Another factor working in his favour is the presence of two federal and one provincial  members from the area in government. One, Glenn Thibeault, was recently named the province's energy minister. And both levels of government are committed to major infrastructure spending. 

That's music to the ears of a city looking to rebuild roads and complete a host of big projects. And, as Bigger pointed out, mining may be slumping but there are other sectors actively investing. 

“Commercially, year to date in 2016, the value of building permits issued is up $15 million, with almost 100 more permits being issued this year,” the mayor said. 

He said the area with perhaps the most impressive growth has been the hotel industry.

“Sudbury has also undergone a major hotel renovation and modernization boom over the past two years, with over $15 million invested to improve these facilities” he said.

“Greater Sudbury will also be getting a boost this year with a new Microtel, adding approximately 100 rooms, located within a new complex of retail and dining on The Kingsway, and a six-storey 119-room Hilton Garden Inn.”

As for the jobs issue, Bigger pointed out projects like Maley Drive will create upwards of 800 jobs by the time it's completed in 2019 – and with any luck, metal prices will have improved by then.

And then he used his accounting skills in a way that would impress any seasoned politician. The city's jobless rate last month was 8.7 per cent, with 500 fewer jobs compared to April and more than 3,000 less than at this time in 2015.

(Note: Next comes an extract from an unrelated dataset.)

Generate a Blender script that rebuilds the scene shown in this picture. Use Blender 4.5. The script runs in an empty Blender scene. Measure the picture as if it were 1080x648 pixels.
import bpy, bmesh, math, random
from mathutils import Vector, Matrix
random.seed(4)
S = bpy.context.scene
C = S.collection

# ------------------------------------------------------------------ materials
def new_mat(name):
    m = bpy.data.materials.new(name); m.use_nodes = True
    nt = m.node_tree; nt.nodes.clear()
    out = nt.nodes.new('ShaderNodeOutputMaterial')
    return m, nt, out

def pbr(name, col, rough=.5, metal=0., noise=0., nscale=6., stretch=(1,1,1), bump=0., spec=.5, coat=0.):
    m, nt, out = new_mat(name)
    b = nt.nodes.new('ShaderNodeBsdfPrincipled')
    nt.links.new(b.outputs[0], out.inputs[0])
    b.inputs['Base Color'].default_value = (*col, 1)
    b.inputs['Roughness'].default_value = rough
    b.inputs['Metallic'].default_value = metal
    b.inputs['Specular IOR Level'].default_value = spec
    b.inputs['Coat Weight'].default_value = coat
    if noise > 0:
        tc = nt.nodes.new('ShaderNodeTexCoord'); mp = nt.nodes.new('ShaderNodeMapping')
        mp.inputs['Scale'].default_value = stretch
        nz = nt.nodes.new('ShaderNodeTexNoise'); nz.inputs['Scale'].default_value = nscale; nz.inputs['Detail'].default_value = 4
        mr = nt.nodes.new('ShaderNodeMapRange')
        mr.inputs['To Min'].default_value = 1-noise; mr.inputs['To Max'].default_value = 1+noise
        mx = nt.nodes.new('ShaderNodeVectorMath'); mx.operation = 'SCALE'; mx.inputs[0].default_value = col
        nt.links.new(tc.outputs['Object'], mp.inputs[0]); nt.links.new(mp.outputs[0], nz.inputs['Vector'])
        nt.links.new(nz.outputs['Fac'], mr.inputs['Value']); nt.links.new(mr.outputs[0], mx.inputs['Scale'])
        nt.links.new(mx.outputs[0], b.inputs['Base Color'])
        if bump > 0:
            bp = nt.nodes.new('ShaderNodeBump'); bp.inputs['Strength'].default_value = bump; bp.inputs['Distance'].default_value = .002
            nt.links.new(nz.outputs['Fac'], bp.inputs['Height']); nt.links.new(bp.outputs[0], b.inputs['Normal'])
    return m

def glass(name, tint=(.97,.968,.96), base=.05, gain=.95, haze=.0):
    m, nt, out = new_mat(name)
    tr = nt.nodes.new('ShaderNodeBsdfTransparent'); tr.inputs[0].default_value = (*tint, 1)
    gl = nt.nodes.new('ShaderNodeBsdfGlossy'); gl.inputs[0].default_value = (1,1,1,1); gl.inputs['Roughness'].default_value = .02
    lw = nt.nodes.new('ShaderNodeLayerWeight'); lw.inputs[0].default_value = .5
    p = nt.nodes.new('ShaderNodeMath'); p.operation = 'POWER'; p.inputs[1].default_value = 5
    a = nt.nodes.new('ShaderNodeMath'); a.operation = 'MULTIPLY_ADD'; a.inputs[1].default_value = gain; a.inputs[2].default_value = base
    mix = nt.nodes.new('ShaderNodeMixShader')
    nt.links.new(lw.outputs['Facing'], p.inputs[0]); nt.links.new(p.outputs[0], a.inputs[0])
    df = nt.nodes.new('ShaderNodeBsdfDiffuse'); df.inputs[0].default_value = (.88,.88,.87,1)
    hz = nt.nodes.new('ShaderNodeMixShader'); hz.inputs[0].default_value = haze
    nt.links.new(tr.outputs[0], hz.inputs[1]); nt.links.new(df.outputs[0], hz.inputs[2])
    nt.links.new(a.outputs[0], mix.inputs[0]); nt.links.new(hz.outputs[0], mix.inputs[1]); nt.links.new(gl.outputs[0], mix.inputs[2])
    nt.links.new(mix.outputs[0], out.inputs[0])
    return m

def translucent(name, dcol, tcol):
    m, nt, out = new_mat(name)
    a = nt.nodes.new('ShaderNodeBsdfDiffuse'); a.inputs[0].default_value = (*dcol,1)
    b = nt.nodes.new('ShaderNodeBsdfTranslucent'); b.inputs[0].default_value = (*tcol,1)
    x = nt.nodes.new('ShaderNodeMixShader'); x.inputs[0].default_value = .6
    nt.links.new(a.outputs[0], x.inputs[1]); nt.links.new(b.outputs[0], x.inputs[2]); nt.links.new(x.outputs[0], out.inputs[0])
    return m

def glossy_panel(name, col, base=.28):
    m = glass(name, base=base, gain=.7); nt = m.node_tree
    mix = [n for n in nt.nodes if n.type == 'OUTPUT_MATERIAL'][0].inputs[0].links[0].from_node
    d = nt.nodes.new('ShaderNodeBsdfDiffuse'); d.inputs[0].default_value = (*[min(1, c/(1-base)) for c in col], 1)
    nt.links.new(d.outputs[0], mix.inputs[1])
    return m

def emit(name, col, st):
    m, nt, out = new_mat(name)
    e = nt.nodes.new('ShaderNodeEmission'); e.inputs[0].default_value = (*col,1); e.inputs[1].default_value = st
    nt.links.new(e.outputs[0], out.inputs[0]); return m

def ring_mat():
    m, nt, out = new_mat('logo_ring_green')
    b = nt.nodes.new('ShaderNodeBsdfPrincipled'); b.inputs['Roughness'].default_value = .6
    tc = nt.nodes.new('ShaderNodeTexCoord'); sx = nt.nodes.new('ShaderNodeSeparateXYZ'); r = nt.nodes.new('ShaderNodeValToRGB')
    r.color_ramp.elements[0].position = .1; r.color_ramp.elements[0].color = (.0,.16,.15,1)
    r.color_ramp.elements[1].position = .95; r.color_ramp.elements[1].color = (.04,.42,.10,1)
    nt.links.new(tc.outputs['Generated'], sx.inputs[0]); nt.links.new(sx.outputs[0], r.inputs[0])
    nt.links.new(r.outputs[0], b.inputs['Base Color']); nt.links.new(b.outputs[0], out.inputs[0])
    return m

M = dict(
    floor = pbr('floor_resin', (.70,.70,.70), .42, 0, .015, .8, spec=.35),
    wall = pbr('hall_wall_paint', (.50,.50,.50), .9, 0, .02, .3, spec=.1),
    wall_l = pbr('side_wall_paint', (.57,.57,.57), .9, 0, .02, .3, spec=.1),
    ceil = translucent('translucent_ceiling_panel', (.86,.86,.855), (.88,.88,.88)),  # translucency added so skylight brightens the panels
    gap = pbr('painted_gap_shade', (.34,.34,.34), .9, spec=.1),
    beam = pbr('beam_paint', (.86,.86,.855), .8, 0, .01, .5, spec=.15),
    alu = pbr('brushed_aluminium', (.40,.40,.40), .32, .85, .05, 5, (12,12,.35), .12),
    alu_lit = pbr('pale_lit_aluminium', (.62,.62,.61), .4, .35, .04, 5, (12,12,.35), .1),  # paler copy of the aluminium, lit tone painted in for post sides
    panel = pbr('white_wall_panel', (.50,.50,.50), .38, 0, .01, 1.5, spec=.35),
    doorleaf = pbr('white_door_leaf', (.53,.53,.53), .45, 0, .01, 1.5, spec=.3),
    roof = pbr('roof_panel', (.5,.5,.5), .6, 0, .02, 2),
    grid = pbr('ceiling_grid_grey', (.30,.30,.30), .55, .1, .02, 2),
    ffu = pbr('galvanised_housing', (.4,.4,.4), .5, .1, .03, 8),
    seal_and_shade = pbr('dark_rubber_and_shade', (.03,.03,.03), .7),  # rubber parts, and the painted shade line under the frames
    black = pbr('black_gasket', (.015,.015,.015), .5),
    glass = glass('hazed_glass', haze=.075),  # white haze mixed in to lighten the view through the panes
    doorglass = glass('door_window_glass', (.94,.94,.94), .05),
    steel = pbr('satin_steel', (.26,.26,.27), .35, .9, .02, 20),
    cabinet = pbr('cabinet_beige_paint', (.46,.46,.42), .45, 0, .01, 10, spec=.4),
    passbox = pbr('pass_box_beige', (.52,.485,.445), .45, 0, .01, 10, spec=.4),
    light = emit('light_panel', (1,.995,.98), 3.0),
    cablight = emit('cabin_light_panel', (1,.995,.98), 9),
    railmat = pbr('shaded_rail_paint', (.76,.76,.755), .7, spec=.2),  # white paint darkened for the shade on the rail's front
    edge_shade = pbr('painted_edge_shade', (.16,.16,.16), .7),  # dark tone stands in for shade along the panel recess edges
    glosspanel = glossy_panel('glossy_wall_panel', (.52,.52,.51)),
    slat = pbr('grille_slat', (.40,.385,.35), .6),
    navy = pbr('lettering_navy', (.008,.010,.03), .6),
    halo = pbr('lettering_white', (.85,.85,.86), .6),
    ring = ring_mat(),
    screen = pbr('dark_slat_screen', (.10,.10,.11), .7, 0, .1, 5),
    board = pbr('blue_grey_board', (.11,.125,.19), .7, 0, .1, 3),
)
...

This is how Bigger expressed it:

“According to the Labour Force Survey from Statistics Canada, since January of this year, the number of people employed in our city has increased from 78,700 to 80,100.  Most of these jobs have come from the goods-producing sector, including mining, construction, and manufacturing.”

Talk about accentuating the positive. 

A year-and-a-half in, residents are getting a clearer picture of the people they elected to run their local government. Bigger and city council have a process they use to make decisions and they stick to it.

There may not be much flash, but the substance and vision is there.